Do you sweep things under the carpet?

What would you do if you found out that a member of your staff had committed what in a reasonable person’s opinion, amounted to serious/gross misconduct? Would you look to get rid of them as quickly, cheaply and quietly as possible by means of a Settlement Agreement (replaced Compromise Agreements on 29 July 2013), or would you pursue matters through the firm’s disciplinary process and take any knocks that may come as a consequence?

Brian Rogers, Director of Regulation & Compliance Service at gives his thoughts on the issue from both a regulatory and human resource perspective.

When faced with problem staff many firms have historically chosen to get rid of them by means of a Settlement Agreement, thereby saving the firm from all the potential employment problems that could arise from taking such formal disciplinary action; many firms have just wanted to get rid of problem people and didn’t care what happened once they had gone!

But could such an approach put the firm in hot water with its regulator?

Under the SRA Code of Conduct (Outcome(10.4)) a firm must:

Report to the SRA promptly, serious misconduct by any person or firm authorised by the SRA, or any employee, manager or owner of any such firm;

Indicative Behaviour 10.6 says a firm should:

Respond appropriately to any serious issues identified concerning competence and fitness and propriety of your employees, managers and owners.

The question is, would using a Settlement Agreement be an “appropriate response” where someone has committed what, on the face of it appears to be serious misconduct?
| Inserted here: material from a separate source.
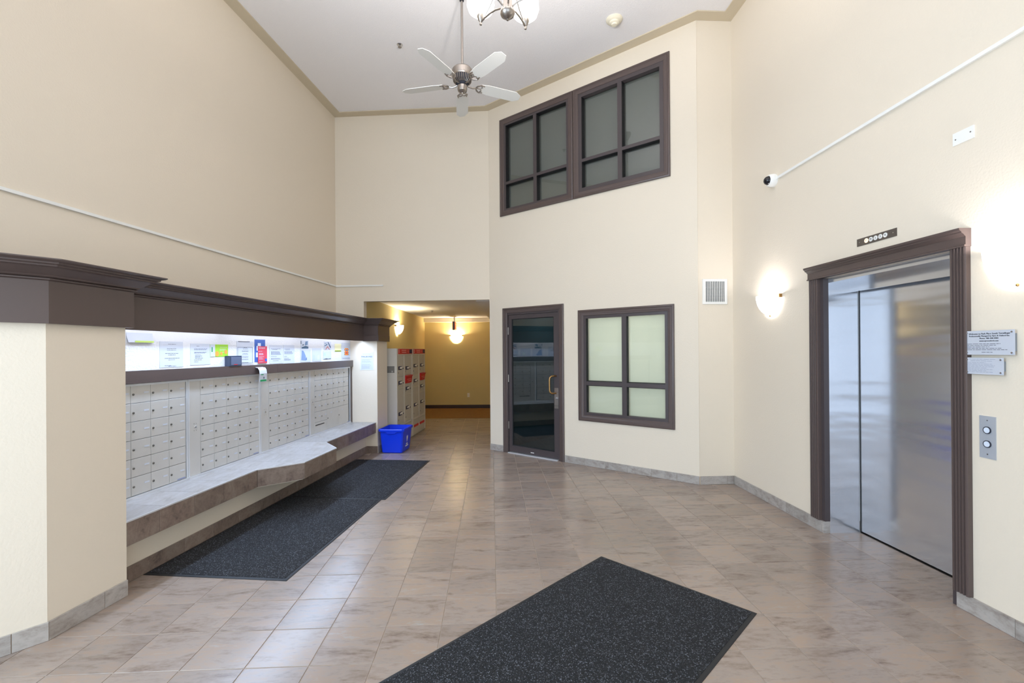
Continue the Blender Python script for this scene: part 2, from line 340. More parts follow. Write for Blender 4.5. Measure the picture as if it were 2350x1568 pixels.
for i in range(-13, 11):
    for j in range(-16, 27):
        x, y = GX + i * PITCH, GY + j * PITCH * 1.003
        cx, cy = x + PITCH / 2, y + PITCH / 2
        if not inside(cx, cy): continue
        f = cx * CF[0] + cy * CF[1]; rr = cx * CR[0] + cy * CR[1]
        vis = f > 1.75 and abs(rr) < f * 1.25 + .3
        spots.append((not vis, math.hypot(cx, cy), x, y))
spots.sort()
tm = tile_mesh(MB()).mesh('tile', m_tile); rest = MB()
for k, (nv, d, x, y) in enumerate(spots):
    if k < 300 and not nv: put('tile', tm, fl, loc=(x, y, 0))
    else: tile_mesh(rest, x0=x, y0=y)
tag(rest.build('tile_field', m_tile, fl), kind='stuff')
struct('floor_hall', B(-.1, 2.1, 3.225, 5.1, -.003, .004), m_carpet, HF, 'brown patterned hallway carpet beyond the tiles', 'carpet')

# ------------------------------------------------------------------ tiled baseboards
def baseboard(name, label, runs, F, h=.095, m=None, y1=0.0):
    g = MB()
    for a, b in runs: g.box(a, b, y1 - .0075, y1, 0, h - .002)
    o = tag(g.build(name, m_grout, M=F), label, 'baseboard', kind='structure')
    for a, b in runs:
        x = a
        while x < b - .01:
            e = min(x + .309, b)
            if b - e < .05: e = b
            MB().cbox(x + .0015, e - .0015, y1 - .0115, y1 - .002, .0005, h, .0015).build('tile', m or m_btile, o); x = e + .0005
    return o
baseboard('baseboard_angled', 'grey stone tile baseboard along the angled wall', [(0, .272), (1.364, LA)], AF)
baseboard('baseboard_facet', 'short grey stone tile baseboard below the air grille', [(2.385, 2.775)], FF)
baseboard('baseboard_right', 'grey stone tile baseboard along the lift wall', [(-5.16, -3.765), (-2.635, 2.3)], RF, .098)
PD = basis(LP @ Vector((0, 0, 0)), tuple((LP.to_3x3() @ Vector((.769, 1.14, 0)).normalized())), tuple((LP.to_3x3() @ Vector((-1.14, .769, 0)).normalized())))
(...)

The answer from the SRA is likely to be a resounding “no”!

Based on the above, the SRA would in all likelihood want to see a firm taking steps under its disciplinary procedures, and should serious misconduct be found at the hearing and upheld at appeal (if requested), report to it as required under Outcome 10.4.

Firms looking to take the “easy way out” need to consider what other parts of the SRA Handbook they could be breaching in taking such a route, for example, the authorisation rules, core principles relating to integrity, best interests of clients, public trust, business management, etc.

A firm looking to report alleged serious misconduct to the SRA before any hearing has taken place, needs to consider the risks it runs in doing this as the individual concerned could accuse the firm of pre-judging the outcome of the disciplinary process, so care must be taken not to report too early; this could also apply should a firm report to the SRA after an initial hearing but before a finding is ratified should an appeal be lodged.

The following case study shows how a firm may want to act should such a case arise:

A paralegal contacts a third party and purports to be a solicitor acting for a client in order to obtain details relating to a member of their family; a fellow employee overhears the conversation and reports their concerns to the firm’s COLP.

Areas of potential misconduct include:

  • Criminal conduct (Solicitors Act s21 – it is a criminal offence to pretend to be a solicitor);
  • Failure to act with integrity;
  • Failure to maintain the public trust;
  • Unfair advantage of a third party

On the face of it there is a case to be made for serious/gross misconduct and the firm should “respond appropriately”, which in effect means it should follow its disciplinary procedures to its end; the firm should consider the risks of reporting to the SRA at this point.

The firm finds the employee guilty of serious/gross misconduct and dismisses them; the employee lodges an appeal but the original findings are upheld. The firm is now unlikely to face accusations of pre-judging the outcome if it reports the issue to the SRA at this point.

There are clear conflicts for a firm to balance in relation to their duties to ensure the future commercial success of their business and their duties to report serious misconduct to the regulator, and it is for each firm to determine which direction they would prefer to take, but clearly the risks of failing to report to the SRA need to be considered.

It has to be assumed that the SRA would want to investigate any report of serious misconduct, and where appropriate take its own regulatory action against the individual concerned, but what would happen if it chose not to do so or decided that the conduct was not in its view serious enough to warrant anything more than a “slap on the wrist”? Could the individual use the actions of the regulator to take their ex-firm to a tribunal for unfair dismissal?

No doubt this issue will focus the minds of employment lawyers advising law firms on cases involving serious/gross misconduct and settlement agreements, for example, should they be advising the firm to use a Settlement Agreement if that could then expose them to action by the SRA at a later date; could such advice be seen as negligent because the lawyer focused purely on commerciality and failed to look at the regulatory aspects of such advice?

Sweeping things under the carpet may have been a favoured option in the past but it could come back to haunt firms taking this option now!

Brendan O’Brien, Managing Director of Breeze & Wyles Solicitors LLP said: “This is a very difficult issue to balance as a law firm manager. Older employment contracts may not be sufficient to provide safety to the law firm when it considers the balance between its commercial duties and its regulatory duties.

The changes highlighted in this article are serious enough to warrant a review by law firm managers of their employment contracts to ensure that Gross Misconduct includes the issues highlighted within this article. However, equally as important is to ensure that the employment contract dissociates any SRA outcome from internal disciplinary proceedings by way of reference to the impact of those actions on the good standing of the law firm.